* Task instructions
Wherever the word "pixels" appears in a line, copy that line.
* START Data to use *
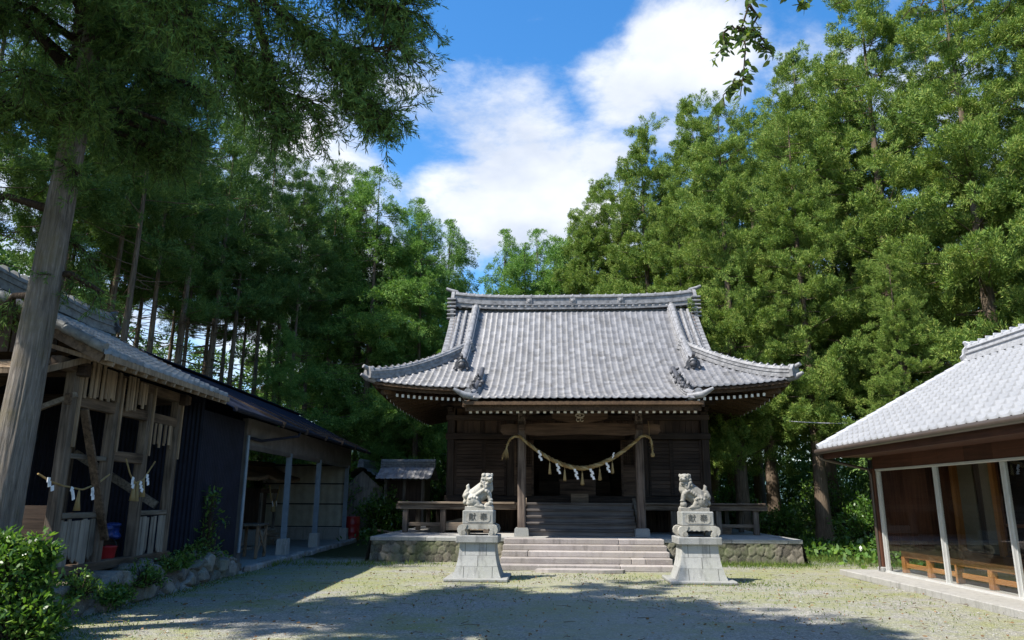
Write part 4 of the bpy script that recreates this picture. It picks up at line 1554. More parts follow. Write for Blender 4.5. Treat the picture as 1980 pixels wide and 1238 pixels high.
# ------------------------------------------------------------------ open timber shed
def timber_shed():
    T = empty('timber_shed', (-7.6, 12.5, .48), 0, 'weathered open timber shed with old tiled roof behind the leaning grey cedar trunk', 'shed')
    o = Vector((-7.6, 12.5, .48))
    L = lambda x, y, z: Vector((x, y, z)) - o
    X = -6.45
    PY_ = (10.8, 12.0, 13.1, 14.25)
    for y in PY_:
        mb = MB(); mb.box(L(X, y, 2.02), (.15, .17, 3.0), 0, None, .012); mb.build('post', W_SHED_Z, T)
        mb = MB(); mb.box(L(X + .095, y + .05, 2.9), (.035, .05, 1.2), 0); mb.build('batten', W_TAN_Z, T)
    for x in (-8.4, -10.4):
        for y in (10.8, 14.25):
            mb = MB(); mb.box(L(x, y, 2.2), (.15, .15, 3.4), 0, None, .012); mb.build('post', W_SHED_Z, T)
    mb = MB(); mb.box(L(X, 12.5, .56), (.18, 3.9, .14), 0, None, .015); mb.build('sill', W_SHED_Y, T)
    mb = MB(); mb.box(L(X, 12.5, 3.46), (.16, 4.4, .17), 0, None, .012); mb.build('wall_plate', W_SHED_Y, T)
    mb = MB(); mb.box(L(X + .015, 12.55, 2.98), (.11, 3.7, .17), 0, None, .01); mb.build('middle_beam', W_SHED_Y, T)
    mb = MB(); mb.box(L(X + .02, 12.55, 2.24), (.10, 1.15, .17), 0, None, .01); mb.build('short_beam', W_SHED_Y, T)
    for a, b_ in ((10.8, 12.0), (13.1, 14.25)):
        mb = MB(); mb.box(L(X + .02, (a + b_) / 2, 1.33), (.11, b_ - a - .17, .08), 0, None, .01); mb.build('rail', W_GREY_Y, T)
    mb = MB(); mb.box(L(X, 11.4, 2.18), (.07, 1.05, .07), 0, None, .01); mb.build('rail', W_GREY_Y, T)
    # weathered plank skirting with ragged ends
    for a, b_ in ((10.88, 11.93), (13.18, 14.17)):
        mb = MB()
        y = a
        while y < b_ - .04:
            w = random.uniform(.07, .13)
            z0 = .52 + (random.uniform(0, .22) if random.random() < .45 else 0)
            z1 = 1.29 - (random.uniform(0, .04))
            yy = y + w / 2
            if random.random() < .93:
                n = 3
                mb.prism([(-w / 2 + .004, z0 + random.uniform(0, .1)), (0, z0 - random.uniform(0, .05)), (w / 2 - .004, z0 + random.uniform(0, .1)), (w / 2 - .004, z1), (-w / 2 + .004, z1)],
                         L(X + .05 + random.uniform(-.008, .008), yy, 0), (0, 1, 0), (0, 0, 1), .022)
            y += w
        mb.build('plank_skirt', W_GREY_Z, T)
    mb = MB(); mb.beam(L(X + .13, 10.95, 2.86), L(X + .13, 12.0, .95), .05, .12, 0, .006, up=(1, 0, 0)); mb.build('diagonal_brace', W_SHED_Y, T)
    mb = MB(); mb.beam(L(-8.2, 14.1, 2.4), L(-6.6, 14.2, 1.45), .06, .14, 0, .006); mb.build('diagonal_brace', W_GREY_Y, T)
    mb = MB(); mb.beam(L(-7.6, 10.5, 1.75), L(-6.45, 10.55, .62), .05, .2, 0, .01, up=(0, 1, 0)); mb.build('buttress', W_GREY_Y, T)
    # front beam of the near gable, tie, struts
    for yy in (10.8, 14.25):
        mb = MB(); mb.box(L(-8.4, yy, 3.42), (4.3, .16, .2), 0, None, .012); mb.build('tie_beam', W_DARK_X, T)
    mb = MB(); mb.beam(L(-7.7, 10.72, 2.5), L(-6.35, 10.75, 3.05), .07, .07, 0); mb.beam(L(-7.7, 10.72, 3.3), L(-7.7, 10.72, 2.45), .06, .06, 0); mb.build('strut', W_GREY_Y, T)
    mb = MB()
    for i in range(9):
        mb.box(L(-8.4 + (i - 4) * .36, 10.84, 3.95 + .42 - abs(i - 4) * .19 / 2 - .2), (.33, .03, .95 - abs(i - 4) * .19), 0)
    mb.build('gable_boarding', W_DARK_Z, T)
    # bunches of thin boards hung below the plate
    def bunch(y0, y1, z0, z1, x=X + .10, n=8):
        mb = MB()
        for i in range(n):
            y = y0 + (y1 - y0) * (i + .5) / n
            w = (y1 - y0) / n * random.uniform(.7, .95)
            zz = z0 + random.uniform(0, .10)
            mb.box(L(x + random.uniform(-.02, .05), y, (zz + z1) / 2), (.02, w, z1 - zz), 0)
        mb.build('hanging_boards', W_TAN_Z, T)
    bunch(10.95, 11.45, 3.02, 3.62, n=7); bunch(11.47, 11.9, 3.05, 3.55, n=5); bunch(12.12, 12.45, 2.95, 3.55, n=5); bunch(12.5, 12.8, 3.05, 3.5, n=4)
    bunch(13.25, 13.95, 2.45, 2.88, n=9)
    # back boarding and dark interior
    mb = MB()
    for i in range(20):
        mb.box(L(-10.45, 10.9 + .18 * i, 2.0), (.03, .174, 2.95), 0)
    mb.build('back_wall', W_DARK_Z, T)
    mb = MB(); mb.box(L(-8.4, 10.9, 1.0), (3.9, .05, .95)); mb.build('low_wall', W_DARK_X, T)
    # roof
    rx, rz, ex, ez = -8.4, 4.88, -5.75, 3.60
    for sg in (1, -1):
        def fn(u, d, sg=sg):
            t = d / 2.65
            return (rx + sg * (2.65 - d)) - o.x, u - o.y, ez + (rz - ez) * (t * .92 + .08 * t * t) - o.z
        tile_slope('roof' if sg > 0 else 'far_roof', fn, 10.25, 14.95, list(np.arange(0, 2.6, .2)) + [2.65], lambda u, d: np.abs(u) < 1e6, M_TILE_OLD, T, pitch=.235, amp=.032, lift=.035, drop=.07)
    for sg in (1, -1):
        for yy in (10.33, 14.88):
            mb = MB(); mb.beam(L(rx + sg * 2.6, yy, ez - .07), L(rx, yy, rz - .05), .04, .17, 0); mb.build('barge_board', W_SHED_Y, T)
    mb = MB()
    for sg in (1, -1):
        mb.beam(L(rx + sg * 2.62, 12.6, ez - .10), L(rx + sg * .02, 12.6, rz - .11), 4.5, .03, 0)
    mb.build('roof_boarding', W_SHED_Y, T)
    mb = MB(); mb.box(L(ex + .03, 12.6, ez - .085), (.05, 4.64, .09), 0); mb.build('eave_board', W_TAN_Z, T)
    for i in range(14):
        y = 10.45 + i * .33
        mb = MB(); mb.beam(L(ex + .05, y, ez - .165), L(X - .3, y, ez + .145), .05, .06, 0); mb.build('rafter', W_TAN_Z, T)
    mb = MB()
    path = [L(rx, y, rz - .02 + .02 * math.sin(y * 3)) for y in np.linspace(10.2, 15.0, 12)]
    mb.sweep([(a * 1.15, b_ * 1.1) for a, b_ in RIDGE_PROF], path)
    ridge_knobs(mb, path, .12, .26, .34)
    mb.build('ridge', M_RIDGE_OLD, T)
    demon_tile('demon_tile', T, L(rx, 15.02, rz + .05), R(180), .75)
    demon_tile('demon_tile', T, L(rx, 10.16, rz + .05), 0, .75)
    # verge cover tiles
    mb = MB()
    for sg in (1, -1):
        for i in range(13):
            t0 = i / 13; t1 = (i + 1.06) / 13
            mb.tube([L(rx + sg * 2.65 * (1 - t0), 10.27, ez + (rz - ez) * t0 + .05), L(rx + sg * 2.65 * (1 - t1), 10.27, ez + (rz - ez) * t1 + .035)], .075, 8)
    mb.build('verge_tiles', M_RIDGE_OLD, T)
    # small board awning at the near gable
    mb = MB()
    for i in range(7):
        mb.beam(L(-7.75 + .18 * i, 9.95, 3.30 - .0 * i), L(-7.75 + .18 * i, 10.75, 3.55), .165, .02, 0)
    mb.beam(L(-6.55, 9.95, 3.23), L(-6.2, 10.8, 3.60), .06, .09, 0)
    mb.beam(L(-7.9, 9.97, 3.26), L(-6.5, 9.97, 3.26), .05, .06, 0)
    mb.build('board_awning', W_TAN_Z, T)
    return T


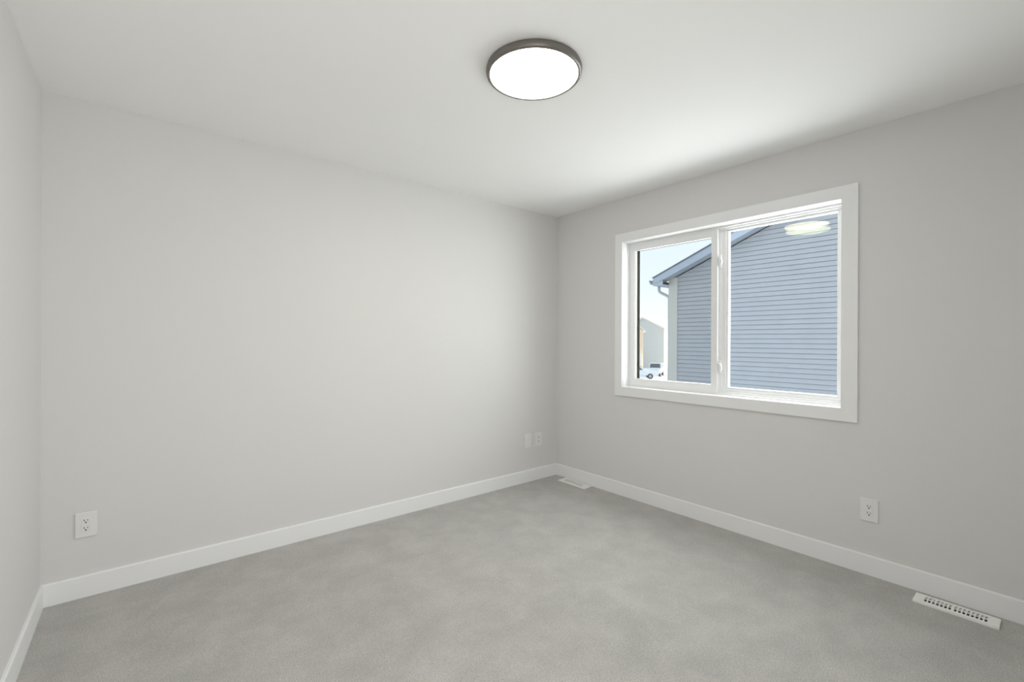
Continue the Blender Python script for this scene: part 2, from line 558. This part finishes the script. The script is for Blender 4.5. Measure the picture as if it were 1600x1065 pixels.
* END Data to use *
* Exercise solution
Write part 4 of the bpy script that recreates this picture. It picks up at line 1554. More parts follow. Write for Blender 4.5. Treat the picture as 1980 pixels wide and 1238 pixels high.
Continue the Blender Python script for this scene: part 2, from line 558. This part finishes the script. The script is for Blender 4.5. Measure the picture as if it were 1600x1065 pixels.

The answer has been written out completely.